Liberaltarianism, One More Time

Will Wilkinson was taken with this Mark Thompson post, and so was I - albeit for somewhat different reasons. The undercurrent in my frets about a future in which libertarians are absorbed into contemporary American liberalism, as you can probably tell, is my sense that there are real affinities between my own probably half-baked vision for conservative renewal and what the liberaltarians say they're up to; I see them as sparring partners on many issues, obviously, but as potential allies on many others.

So for instance, when Thompson writes that "by treating any and all social safety nets as irreversible steps on the Road to Serfdom, we allow liberals and progressives to shape those policies in ways that are inefficient, ineffective, and overbroad - even though Adam Smith, Hayek himself, and Friedman each advocated for a form of social safety net, demonstrating that social safety nets can be consistent with libertarianism," I think, this is exactly the way that conservatives more generally should be thinking about the welfare state. It's true that Grand New Party was written, in part, as a critique of a certain kind of "libertarianism" - the kind that sees Rudy Giuliani's "tax cuts plus nothing" primary campaign as a model for Republicans, for instance - and obviously the book partakes of a moralism that many libertarians find distasteful. But on a lot of fronts, our analysis was informed by what we (and especially Reihan, as you might expect) saw as the smartest libertarian thinking on policy issues. It isn't a coincidence that Reihan and I and Will Wilkinson all supported a payroll-tax cut as an alternative to the stimulus package, for instance: A smart right-populism and a smart libertarianism have a lot of disagreements, but a lot to talk about as well. And the whole idea of a libertarianism that engages with the welfare state as it actually exists, and seeks revolutions within the form that enhance liberty and opportunity, is roughly what I want to see from the American center-right at the moment - which makes me loath to see people who have ideas along similar lines fleeing into the center-left.

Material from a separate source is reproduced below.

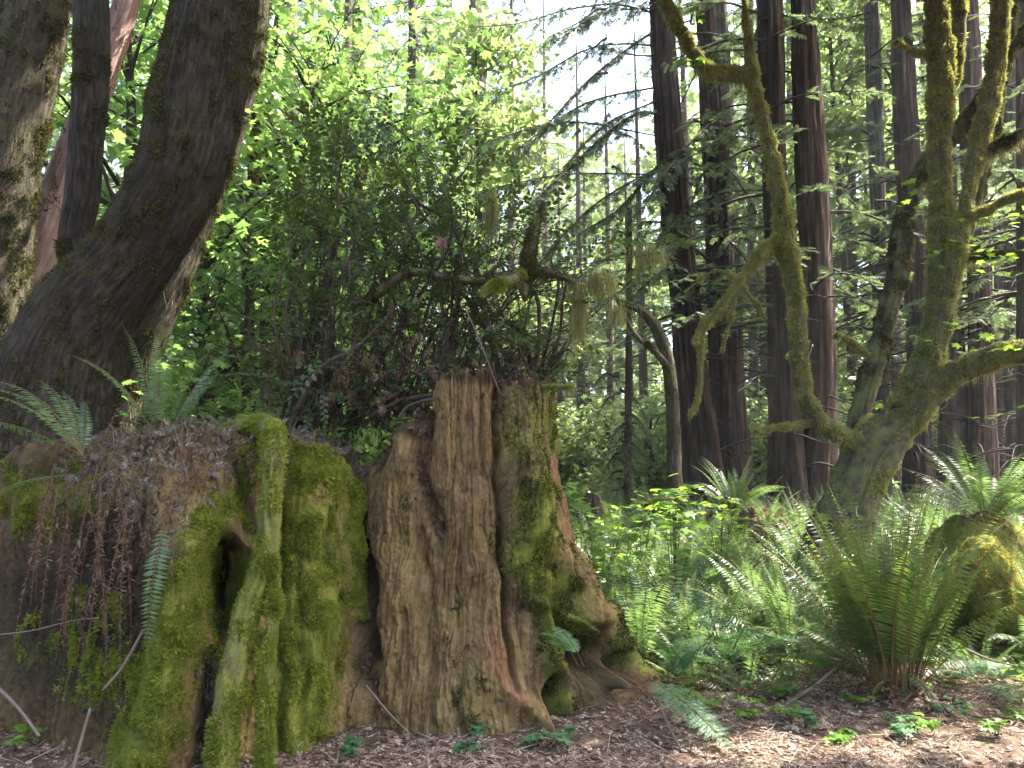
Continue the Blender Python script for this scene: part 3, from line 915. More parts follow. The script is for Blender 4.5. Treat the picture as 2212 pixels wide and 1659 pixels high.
low_top = [(-400, 1080), (0, 1060), (20, 1000), (45, 960), (85, 965), (110, 1000), (190, 965), (300, 950), (430, 940), (560, 950), (612, 952), (700, 958), (716, 985), (722, 965), (737, 966), (742, 1000), (748, 990), (765, 1060), (782, 1150), (860, 1200)]
low_b = [
    (RD([(655, 960), (660, 1200), (650, 1450), (620, 1680)], 62), .11),
    (RD([(612, 1080), (650, 1020), (700, 1025)], 14), .04), (RD([(690, 985), (700, 1000)], 25), -.05),
    (RD([(750, 1010), (768, 1200), (772, 1320)], 20), .06), (RD([(716, 1030), (728, 1300)], 7), -.05),
    (RD([(400, 1190), (385, 1350), (345, 1500), (290, 1700)], 52), .17),
    (RD([(545, 1230), (515, 1380), (490, 1520), (475, 1700)], 34), .10),
    (BL(488, 1285, 46, 118, 3), -.55), (RD([(452, 1420), (440, 1700)], 22), -.16),
    (RD([(608, 1000), (605, 1300), (600, 1680)], 9), -.06),
    (RD([(690, 1100), (700, 1400), (690, 1680)], 8), -.035), (RD([(640, 1150), (636, 1680)], 8), -.03),
    (RD([(160, 1180), (140, 1620)], 110), -.10), (RD([(60, 1000), (50, 1100)], 26), .03),
    (RD([(425, 1165), (465, 1120), (535, 1175)], 22), .09), (RD([(300, 960), (450, 985)], 60), .03),
    (RD([(520, 1000), (545, 1150)], 14), -.07),
]
low_p = [
    (RD([(655, 950), (660, 1200), (650, 1450), (620, 1690)], 84), 0, .95), (RD([(750, 1000), (768, 1200), (775, 1320)], 34), 0, .8),
    (RD([(700, 1200), (700, 1680)], 55), 0, .85),
    (RD([(410, 1250), (390, 1350), (345, 1500), (290, 1700)], 56), 0, .95), (RD([(545, 1230), (515, 1380), (480, 1700)], 34), 0, .6),
    (RD([(425, 1175), (465, 1130), (520, 1060), (540, 1000)], 34), 0, .6), (RD([(620, 955), (700, 955)], 16), 0, 1.0),
    (BL(90, 1080, 120, 70), 0, .5), (BL(200, 1400, 200, 160), 0, .22), (RD([(735, 1400), (735, 1680)], 26), 0, -.75),
    (BL(670, 1060, 22, 30), 0, -.8), (BL(655, 1330, 26, 60), 0, -.35), (BL(690, 1560, 18, 60), 0, -.4), (BL(735, 1220, 14, 60), 0, -.4),
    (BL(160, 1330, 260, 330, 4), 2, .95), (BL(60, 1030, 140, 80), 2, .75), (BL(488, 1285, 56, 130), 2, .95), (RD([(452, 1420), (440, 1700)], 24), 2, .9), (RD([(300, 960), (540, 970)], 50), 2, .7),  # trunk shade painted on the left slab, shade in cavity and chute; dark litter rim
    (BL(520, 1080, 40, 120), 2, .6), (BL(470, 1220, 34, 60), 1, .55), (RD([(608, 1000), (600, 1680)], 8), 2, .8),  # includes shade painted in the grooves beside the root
]
def low_shoulder(TH, v):
    d = np.degrees(np.where(TH > PI, TH - 2 * PI, TH))
    return .20 * np.clip((v - .80) / .20, 0, 1) ** 2 * np.exp(-((d + 12) / 32) ** 2)
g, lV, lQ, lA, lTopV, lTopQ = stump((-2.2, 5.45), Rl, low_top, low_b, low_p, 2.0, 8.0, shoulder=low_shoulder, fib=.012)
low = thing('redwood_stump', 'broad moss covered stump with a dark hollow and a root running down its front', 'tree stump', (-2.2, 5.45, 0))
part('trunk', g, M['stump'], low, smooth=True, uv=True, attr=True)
moss_cover(lV, lQ, lA, 200000, .018, M['moss'], low, thr=.16)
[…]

This doesn't mean that there aren't good reasons to flee! But I think that the liberaltarians shouldn't get too carried away by their sudden rediscovery of deep philosophical affinities between libertarians and left-liberalism. These affinities of course exist, but they exist in part because America is a liberal country, where almost everybody has philosophical affinities with everybody else. In a later post, Thompson argues that the Right might benefit from losing its libertarian component because "a conservatism that lacked libertarianism would be able to form around a more ideologically coherent set of beliefs akin to traditional conservatism ...  I can't think of a more appropriate counterweight to [the liberal worldview] than a political coalition formed around the idea of social, economic, and political stability, and a deep-seated sentiment for tradition." I respect the people trying to build a conservatism along these lines, but I just don't think it's possible in the American context: The appeal of dynamism, to borrow from Virginia Postrel, is too pervasive to admit of an effective political coalition organized in opposition to it. Which means that a Right that lost its smartest dynamists wouldn't suddenly be taken over by the Daniel Larisons and Patrick Deneens of the world. It would still be a pro-growth coalition - Rush Limbaugh is nothing if not a liberal in that sense - it would just be a much, much dumber one.

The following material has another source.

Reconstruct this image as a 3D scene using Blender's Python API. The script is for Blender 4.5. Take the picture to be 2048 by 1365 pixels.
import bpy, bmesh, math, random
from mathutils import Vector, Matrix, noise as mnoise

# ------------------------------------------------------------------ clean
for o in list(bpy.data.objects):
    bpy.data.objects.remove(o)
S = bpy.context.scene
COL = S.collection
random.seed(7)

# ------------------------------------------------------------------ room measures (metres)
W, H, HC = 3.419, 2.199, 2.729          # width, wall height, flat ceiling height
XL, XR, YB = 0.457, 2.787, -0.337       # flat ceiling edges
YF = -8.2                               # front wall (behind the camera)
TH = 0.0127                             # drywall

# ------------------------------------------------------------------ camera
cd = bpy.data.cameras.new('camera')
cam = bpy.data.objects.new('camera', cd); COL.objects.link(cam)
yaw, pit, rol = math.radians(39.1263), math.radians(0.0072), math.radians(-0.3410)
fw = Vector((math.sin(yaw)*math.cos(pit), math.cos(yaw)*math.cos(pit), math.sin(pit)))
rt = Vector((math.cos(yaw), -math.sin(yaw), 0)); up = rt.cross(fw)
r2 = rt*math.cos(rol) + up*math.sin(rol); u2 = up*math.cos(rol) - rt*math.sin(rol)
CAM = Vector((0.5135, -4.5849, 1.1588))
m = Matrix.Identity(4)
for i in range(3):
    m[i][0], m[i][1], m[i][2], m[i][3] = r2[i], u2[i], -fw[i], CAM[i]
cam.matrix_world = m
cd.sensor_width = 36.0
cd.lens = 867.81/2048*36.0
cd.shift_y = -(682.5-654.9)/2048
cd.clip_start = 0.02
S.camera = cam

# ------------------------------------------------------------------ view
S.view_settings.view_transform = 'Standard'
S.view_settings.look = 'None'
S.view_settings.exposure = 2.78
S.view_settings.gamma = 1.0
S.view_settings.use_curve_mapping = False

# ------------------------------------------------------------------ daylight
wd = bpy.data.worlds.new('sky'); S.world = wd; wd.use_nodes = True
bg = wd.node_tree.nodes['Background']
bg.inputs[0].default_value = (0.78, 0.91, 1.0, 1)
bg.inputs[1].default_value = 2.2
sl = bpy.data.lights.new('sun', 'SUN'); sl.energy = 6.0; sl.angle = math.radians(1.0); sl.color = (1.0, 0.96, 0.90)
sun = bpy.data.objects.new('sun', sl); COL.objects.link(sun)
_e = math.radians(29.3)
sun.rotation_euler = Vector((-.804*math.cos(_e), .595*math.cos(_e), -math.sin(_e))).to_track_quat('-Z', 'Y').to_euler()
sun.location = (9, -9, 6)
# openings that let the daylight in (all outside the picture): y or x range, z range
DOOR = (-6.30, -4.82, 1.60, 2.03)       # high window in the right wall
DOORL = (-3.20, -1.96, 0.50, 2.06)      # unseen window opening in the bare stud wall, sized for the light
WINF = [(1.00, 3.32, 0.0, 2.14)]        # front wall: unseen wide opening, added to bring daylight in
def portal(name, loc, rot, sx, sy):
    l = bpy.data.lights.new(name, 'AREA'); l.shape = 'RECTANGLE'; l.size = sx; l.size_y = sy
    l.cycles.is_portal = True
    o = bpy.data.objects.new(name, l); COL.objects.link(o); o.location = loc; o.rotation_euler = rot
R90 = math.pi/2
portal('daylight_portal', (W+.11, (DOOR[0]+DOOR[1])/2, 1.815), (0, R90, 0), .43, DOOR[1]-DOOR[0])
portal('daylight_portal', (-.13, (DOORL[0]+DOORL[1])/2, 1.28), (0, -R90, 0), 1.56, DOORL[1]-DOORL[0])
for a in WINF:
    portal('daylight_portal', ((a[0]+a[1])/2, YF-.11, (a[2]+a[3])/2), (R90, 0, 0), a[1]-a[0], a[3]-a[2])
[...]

Yes, there's a best-case scenario in which the dumbening of the American Right works out fine for libertarians, because the infusion of "liberaltarianism" suddenly makes the left-of-center much smarter and more freedom-friendly about issues of economic policy. But I think the more likely scenario is that the liberaltarians vanish into the center-left without much of a ripple, leaving a right-wing rump to battle eternally with a fat, lazy, none-too-libertarian left-liberalism. And in fact, that worst-case scenario already exists: It's called the state of California.

Ross Douthat is a former writer and editor at The Atlantic.